El domingo anhelado. Todo mira, ya desde su inicio al Domingo de Pascua. La Resurrección de Jesús es obra del Padre. Según san Pablo, el Padre engendra a Jesús a la existencia de Hijo en la resurrección y realiza por su medio las promesas mesiánicas (Cf. Hch. 13,32-33; Rm 1,4). Al celebrar este misterio en la Vigilia Pascual, la Iglesia exulta, ofrece al Padre «el sacrificio de alabanza» (el pregón pascual) y reza para que Dios lleve a su plenitud en nosotros la obra de salvación comenzada con la Pascua y participado por nosotros en la fuente bautismal.
En el Domingo de Pascua, que se prolonga en tiempo pascual, tomamos conciencia del hecho de que hemos sido llamados por el Padre a formar parte del pueblo de Dios: antes éramos «no pueblo» y, ahora, en cambio, somos el «pueblo de Dios» (Cf. 1 P 2,10). En la liturgia bautismal de la Vigilia de Pascua, la Iglesia se dirige a Dios Padre para que «mande su espíritu de adopción y suscite un pueblo nuevo de la fuente bautismal». Somos pueblo de Dios, pueblo elegido y salvado, pueblo sacerdotal y en camino que, para alcanzar la tierra prometida, el reino de Dios en su plenitud, debe hacer su peregrinación por el desierto. La oración después de la séptima lectura de la Vigilia pascual, invita al mundo entero a admirarse por la acción renovadora que se realiza en la resurrección de Cristo: «que todo el mundo experimente y vea cómo lo abatido se levanta, lo viejo se renueva y vuelve a su integridad primera», porque el Padre realiza en Cristo la obra que había programado en su misericordia.
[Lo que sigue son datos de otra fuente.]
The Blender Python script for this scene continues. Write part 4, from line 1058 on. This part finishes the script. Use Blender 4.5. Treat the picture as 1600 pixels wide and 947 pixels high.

Todas las celebraciones de la semana sólo es posible entenderlas como un puente preciso para llegar a la orilla luminosa de la Resurrección: la muerte es transformada en vida, en eclosión de vida, en ese día luminoso, el mayor de los días para el cristiano, que es la Pascua de Resurrección. Y entonces, María de la Soledad será también la Señora de la Esperanza, del Rocío y de la Alegría en la mañana de la Resurrección.
La Pascua de Resurrección, se convierte en el Día primero, la «fiesta de las fiestas».